Though MSNBC spins this in a negative light, I have to say there’s nothing there. They prove nothing other than he was an informal unpaid advisor to Governor Palin, and at time some of her staff. Just in reading the emails they refer to:
His receiving background check on a corporate CEO was a search of public records that really any resident of Alaska could be privy to.
His “getting involved in a judicial appointment” was him following up on questions that he was receiving himself.
His “monitoring contract negotiations with public employee unions” was basically him saying “good job,” perhaps his involvement was sought since he was a union member himself?
Him “adding his approval or disapproval to state board appointments” was simply him being asked for names of people he may know. How exactly is that inappropriate? He wasn’t making appointments or even vetoing, but simply asked to supply the names of people who may be a good fit.
Regarding the confidential financial information, the Palin’s attorney, Thomas Van Flein in a statement responded to that charge:
The article posits that Todd Palin "passed financial information marked ‘confidential’ from his oil company employer to a state attorney." The author clearly implies that Todd Palin, who was not a member of the British Petroleum management team, obtained secret "financial" information and surreptitiously gave it to a State assistant attorney general. The true facts are as follows: Todd Palin received an email from a third party (an email that was apparently making the rounds in Alaska) and he forwarded that to a state attorney on August 29, 2007. But the information in the email itself was dated February 19, 2004–three and half years earlier–and the information addressed safety performance for 2003 and overall productivity. Of course, as a highly regulated producer in Alaska, this is largely the same information provided to state regulatory agencies, taxing authorities, and even publicly disclosed to its shareholders. See BP Annual Report and Accounts 2003 & http://www.bp.com/extendedsectiongenericarticle.do?categoryId=9021605&contentId=7040949
The latter part of the email referred to performance data for 2005 again analyzing production, costs and safety. So there are two distinct errors in the article: (1) the email itself was circulating in Alaska and was simply forwarded to Todd by a third party, it was not an email that was sent by BP to Todd Palin wherein he was told it was "confidential" and (2) the type of information within the email was years old and all, if not most, was a matter of public record under the tight regulatory strictures BP operates under and its release of data to shareholders, securities regulators, the department of Revenue, and the state oil and gas commission, among others.

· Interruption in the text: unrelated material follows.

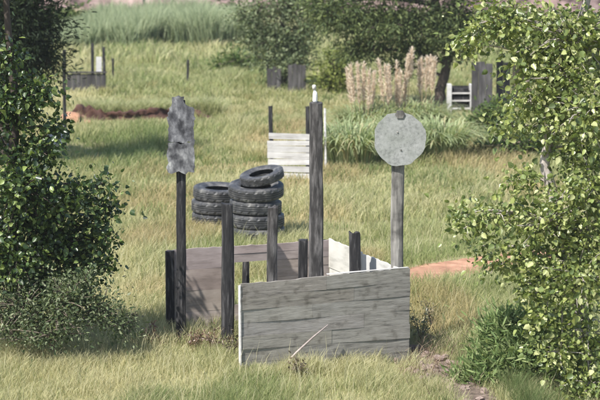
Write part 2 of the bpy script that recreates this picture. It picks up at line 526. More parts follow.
def make_grass():
    Pl, Hl, Wl, Al, Ll, Cb, Ct = [], [], [], [], [], [], []

    def emit(x, y, h, wd, lean, cb, ct):
        n = len(x)
        Pl.append(np.stack([x, y, gz(x, y) - 0.01], 1)); Hl.append(h); Wl.append(wd)
        Al.append(RNG.uniform(0, 6.283, n)); Ll.append(lean); Cb.append(cb); Ct.append(ct)

    def zone(n, y0, y1, hgt, wid, clump, straw):
        x, y = fan_points(n, y0, y1)
        d = fn(x, y, clump) + 0.6 * fn(x, y, clump * 0.35, 2.0)
        keep = RNG.uniform(-2.3, -0.25, n) < d
        keep |= RNG.uniform(0, 1, n) < 0.45
        keep &= near_line(x, y, PATH, PATHW) > RNG.uniform(0.35, 1.15, n) ** 0.6 * 1.05
        keep &= near_line(x, y, BARE, BAREW) > RNG.uniform(0.25, 1.25, n)
        # enclosure walls keep a thin clear line
        x, y, d = x[keep], y[keep], d[keep]
        n = len(x)
        px = px_of(x, y)
        h = hgt * RNG.uniform(0.45, 1.15, n) * np.clip(1 + 0.35 * d, 0.55, 2)
        s = straw + 0.36 * fn(x, y, 1.5, 3.0) + 0.28 * fn(x, y, 4.5, 5.0)
        # pale mown strip, tree shadow painted as deep green grass on the left, greener ground on the right
        strip_ = np.exp(-((y - 60.5 - 0.02 * x) / 2.6) ** 2)
        s = s + 0.35 * strip_
        h = h * (1 - 0.6 * strip_)
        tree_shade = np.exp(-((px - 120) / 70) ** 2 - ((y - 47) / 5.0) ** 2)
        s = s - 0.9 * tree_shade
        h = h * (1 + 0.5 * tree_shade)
        s = s - 0.25 * np.clip((px - 330) / 120, 0, 1) * (y > 27) * (y < 45)
        s = s + 0.25 * np.exp(-((px - 130) / 50) ** 2 - ((y - 31) / 5) ** 2)
        back = np.clip((y - 63) / 4, 0, 1) * (px < 320)
        h = h * (1 + 0.35 * back)
        s = s + 0.15 * back * fn(x, y, 2.0, 7.0) * 2 + 0.02 * back
        ledge = (px > 72) & (px < 216) & (y > 53.2) & (y < 55.7)
        h = np.where(ledge, h * 0.3, h)
        s = s + 0.08 + RNG.normal(0, 0.24, n)
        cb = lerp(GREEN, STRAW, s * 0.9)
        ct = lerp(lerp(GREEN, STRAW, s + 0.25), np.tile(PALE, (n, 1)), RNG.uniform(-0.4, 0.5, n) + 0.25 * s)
        oc = np.clip(1.6 * fn(x, y, 1.9, 9.0) - 0.65 + 0.5 * np.exp(-((y - 38) / 3.0) ** 2), 0, 0.5) * (y > 27.5) * (y < 60)
        cb = lerp(cb, np.tile(OCHRE * 0.8, (n, 1)), oc); ct = lerp(ct, np.tile(OCHRE, (n, 1)), oc)
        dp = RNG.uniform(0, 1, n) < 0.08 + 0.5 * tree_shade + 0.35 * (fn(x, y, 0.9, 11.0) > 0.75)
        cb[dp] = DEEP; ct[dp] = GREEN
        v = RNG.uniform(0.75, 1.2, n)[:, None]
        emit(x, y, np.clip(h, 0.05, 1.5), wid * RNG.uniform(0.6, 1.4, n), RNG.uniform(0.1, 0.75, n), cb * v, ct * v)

    zone(150000, 21.5, 26.6, 0.20, 0.0055, 0.5, 0.45)
    zone(150000, 26.6, 37, 0.19, 0.008, 0.8, 0.45)
    zone(150000, 37, 58, 0.21, 0.014, 1.2, 0.42)
    zone(80000, 58, 72, 0.28, 0.024, 1.4, 0.40)
    zone(80000, 72, 105, 0.42, 0.04, 2.0, 0.36)

    # dead stalks and straw lying over the stony patch and round the walls
    for (cx, cy, sx_, sy_, n) in ((1.75, 25.6, 0.35, 0.9, 420), (-1.2, 27.0, 0.5, 0.2, 260), (-2.4, 27.2, 0.5, 0.5, 200), (1.7, 26.6, 0.25, 0.4, 220)):
        x, y = cx + RNG.normal(0, sx_, n), cy + RNG.normal(0, sy_, n)
        s = RNG.uniform(0, 1, n)
        c = lerp(np.array([0.16, 0.10, 0.075]), np.array([0.45, 0.35, 0.25]), s)
        emit(x, y, RNG.uniform(0.10, 0.34, n), RNG.uniform(0.005, 0.010, n), RNG.uniform(0.5, 0.98, n), c, c)
    # darker green tussocks standing out of the meadow
    nc, kb = 420, 60
    cx, cy = fan_points(nc, 26.8, 72)
    k = (near_line(cx, cy, PATH, PATHW) > 1.3) & ~((px_of(cx, cy) > 160) & (px_of(cx, cy) < 410) & (cy < 30))
    cx, cy = cx[k], cy[k]
    rad = np.repeat(RNG.uniform(0.08, 0.30, len(cx)), kb)
    x = np.repeat(cx, kb) + RNG.normal(0, 1, len(cx) * kb) * rad
    y = np.repeat(cy, kb) + RNG.normal(0, 1, len(cx) * kb) * rad
    n = len(x)
    s = np.repeat(RNG.uniform(0, 1, len(cx)), kb)
    emit(x, y, RNG.uniform(0.14, 0.34, n) * (1 + 0.3 * s), 0.008 + 0.00035 * (y - 26), RNG.uniform(0.2, 0.9, n), lerp(DEEP, GREEN, s), lerp(GREEN, OCHRE, s * 0.9))
    # turf over the lip of the eroded bank, hanging a little over the raw face
    n = 5000
    x = RNG.uniform(A(84, 118, 55.5).x, A(222, 116, 55.5).x, n)
    y = 55.75 + 0.25 * fn(x, 5 + 0 * x, 0.4) * 0.8 + np.abs(RNG.normal(0, 0.5, n)) - 0.12
    s = RNG.uniform(0, 1, n)
    emit(x, y, 0.40 * RNG.uniform(0.5, 1.2, n) + 0.22 * np.exp(-((y - 55.7) / 0.5) ** 2), np.full(n, 0.016), RNG.uniform(0.2, 0.9, n), lerp(GREEN, STRAW, s * 0.8), lerp(GREEN, PALE, s))
    # seed stalks standing above the near grass
    n = 5200
    x, y = fan_points(n, 21.5, 36)
    k = (fn(x, y, 0.7, 4.0) > RNG.uniform(-0.6, 1.2, n)) & (near_line(x, y, PATH, PATHW) > 1.1) & (near_line(x, y, BARE, BAREW) > 1.1)
    x, y = x[k], y[k]; n = len(x)
    emit(x, y, RNG.uniform(0.28, 0.52, n), np.full(n, 0.006), RNG.uniform(0.05, 0.4, n), np.tile(STRAW, (n, 1)), np.tile(PALE, (n, 1)) * 1.05)
    # tufts crowding the foot of the walls and posts
    for (q0, q1, cnt, hh) in (((-0.95, 25.0), (1.7, 26.05), 2600, 0.22), ((-2.2, 27.2), (-0.7, 27.3), 1500, 0.24), ((-0.9, 24.9), (0.5, 25.4), 900, 0.22)):
        t = RNG.uniform(0, 1, cnt)
        x = q0[0] + (q1[0] - q0[0]) * t + RNG.normal(0, 0.12, cnt)
        y = q0[1] + (q1[1] - q0[1]) * t - np.abs(RNG.normal(0, 0.16, cnt))
        hs = hh * RNG.uniform(0.4, 1.1, cnt) * (0.75 + 0.5 * fn(x, y, 0.22))
        s = RNG.uniform(0, 1.1, cnt)
        emit(x, y, np.clip(hs, 0.05, 1), RNG.uniform(0.004, 0.008, cnt), RNG.uniform(0.1, 0.7, cnt), lerp(GREEN, STRAW, s), lerp(np.tile(STRAW, (cnt, 1)), PALE, s))
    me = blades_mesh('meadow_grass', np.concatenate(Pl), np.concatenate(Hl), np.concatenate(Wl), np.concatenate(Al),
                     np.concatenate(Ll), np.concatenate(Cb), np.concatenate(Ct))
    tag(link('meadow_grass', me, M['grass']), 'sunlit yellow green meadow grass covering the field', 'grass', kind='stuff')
make_grass()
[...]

The bottom line is that this story reveals nothing new.
I’m curious if MSNBC requested to receive to correspondence that Michelle Obama received or sent (not that I would want them to) what would they find? How about Hillary Clinton when she was the First Lady? We know that she was heavily involved in White House policy, probably even more so that Vice President Al Gore. If you were to look at emails from any Governor’s spouse you would probably find much of the same.
This is MSNBC trying to dredge up a story when there is no story there. Also, requesting emails exchanged between Governor Palin and her husband is just plain creepy.
But that is MSNBC for you. Is there any wonder why their ratings are in the tank?